┌──

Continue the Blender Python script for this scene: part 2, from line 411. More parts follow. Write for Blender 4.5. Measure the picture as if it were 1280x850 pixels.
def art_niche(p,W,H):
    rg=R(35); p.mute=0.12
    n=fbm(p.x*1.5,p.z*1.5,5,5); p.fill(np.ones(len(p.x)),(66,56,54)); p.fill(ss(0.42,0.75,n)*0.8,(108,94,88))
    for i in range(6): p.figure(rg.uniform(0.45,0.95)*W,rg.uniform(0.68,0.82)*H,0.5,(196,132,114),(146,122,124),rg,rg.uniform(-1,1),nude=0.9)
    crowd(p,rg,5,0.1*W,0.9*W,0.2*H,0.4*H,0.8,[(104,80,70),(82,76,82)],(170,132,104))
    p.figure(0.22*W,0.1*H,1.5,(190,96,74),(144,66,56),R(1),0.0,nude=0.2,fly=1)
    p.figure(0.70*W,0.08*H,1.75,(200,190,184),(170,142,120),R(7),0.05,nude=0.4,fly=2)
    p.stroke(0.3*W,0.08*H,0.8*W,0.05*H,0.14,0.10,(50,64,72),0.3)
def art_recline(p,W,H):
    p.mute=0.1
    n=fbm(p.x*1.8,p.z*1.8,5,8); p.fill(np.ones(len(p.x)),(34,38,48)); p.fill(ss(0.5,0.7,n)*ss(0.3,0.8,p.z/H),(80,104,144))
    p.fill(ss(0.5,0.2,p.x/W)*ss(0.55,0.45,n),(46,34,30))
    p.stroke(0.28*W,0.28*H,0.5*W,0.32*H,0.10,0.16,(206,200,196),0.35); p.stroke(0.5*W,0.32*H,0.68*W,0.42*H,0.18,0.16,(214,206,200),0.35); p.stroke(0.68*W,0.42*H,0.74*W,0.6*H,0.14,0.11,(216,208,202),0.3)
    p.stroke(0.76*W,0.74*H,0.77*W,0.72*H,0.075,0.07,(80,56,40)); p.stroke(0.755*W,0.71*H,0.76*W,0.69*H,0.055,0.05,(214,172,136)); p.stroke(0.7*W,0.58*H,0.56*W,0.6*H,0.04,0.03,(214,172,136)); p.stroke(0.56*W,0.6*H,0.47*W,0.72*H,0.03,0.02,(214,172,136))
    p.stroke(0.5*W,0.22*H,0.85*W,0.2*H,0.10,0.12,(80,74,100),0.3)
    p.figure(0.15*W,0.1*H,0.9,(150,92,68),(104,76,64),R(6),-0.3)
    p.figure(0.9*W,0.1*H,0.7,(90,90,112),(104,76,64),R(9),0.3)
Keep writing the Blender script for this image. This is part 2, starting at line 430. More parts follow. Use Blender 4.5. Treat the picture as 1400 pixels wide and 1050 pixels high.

└──

> _WHAT THE EXERCISE ASKS_
Write the entire listing out again, word for word.

> _SOLUTION FOR THIS EXERCISE_
Continue the Blender Python script for this scene: part 2, from line 411. More parts follow. Write for Blender 4.5. Measure the picture as if it were 1280x850 pixels.
def art_niche(p,W,H):
    rg=R(35); p.mute=0.12
    n=fbm(p.x*1.5,p.z*1.5,5,5); p.fill(np.ones(len(p.x)),(66,56,54)); p.fill(ss(0.42,0.75,n)*0.8,(108,94,88))
    for i in range(6): p.figure(rg.uniform(0.45,0.95)*W,rg.uniform(0.68,0.82)*H,0.5,(196,132,114),(146,122,124),rg,rg.uniform(-1,1),nude=0.9)
    crowd(p,rg,5,0.1*W,0.9*W,0.2*H,0.4*H,0.8,[(104,80,70),(82,76,82)],(170,132,104))
    p.figure(0.22*W,0.1*H,1.5,(190,96,74),(144,66,56),R(1),0.0,nude=0.2,fly=1)
    p.figure(0.70*W,0.08*H,1.75,(200,190,184),(170,142,120),R(7),0.05,nude=0.4,fly=2)
    p.stroke(0.3*W,0.08*H,0.8*W,0.05*H,0.14,0.10,(50,64,72),0.3)
def art_recline(p,W,H):
    p.mute=0.1
    n=fbm(p.x*1.8,p.z*1.8,5,8); p.fill(np.ones(len(p.x)),(34,38,48)); p.fill(ss(0.5,0.7,n)*ss(0.3,0.8,p.z/H),(80,104,144))
    p.fill(ss(0.5,0.2,p.x/W)*ss(0.55,0.45,n),(46,34,30))
    p.stroke(0.28*W,0.28*H,0.5*W,0.32*H,0.10,0.16,(206,200,196),0.35); p.stroke(0.5*W,0.32*H,0.68*W,0.42*H,0.18,0.16,(214,206,200),0.35); p.stroke(0.68*W,0.42*H,0.74*W,0.6*H,0.14,0.11,(216,208,202),0.3)
    p.stroke(0.76*W,0.74*H,0.77*W,0.72*H,0.075,0.07,(80,56,40)); p.stroke(0.755*W,0.71*H,0.76*W,0.69*H,0.055,0.05,(214,172,136)); p.stroke(0.7*W,0.58*H,0.56*W,0.6*H,0.04,0.03,(214,172,136)); p.stroke(0.56*W,0.6*H,0.47*W,0.72*H,0.03,0.02,(214,172,136))
    p.stroke(0.5*W,0.22*H,0.85*W,0.2*H,0.10,0.12,(80,74,100),0.3)
    p.figure(0.15*W,0.1*H,0.9,(150,92,68),(104,76,64),R(6),-0.3)
    p.figure(0.9*W,0.1*H,0.7,(90,90,112),(104,76,64),R(9),0.3)
Keep writing the Blender script for this image. This is part 2, starting at line 430. More parts follow. Use Blender 4.5. Treat the picture as 1400 pixels wide and 1050 pixels high.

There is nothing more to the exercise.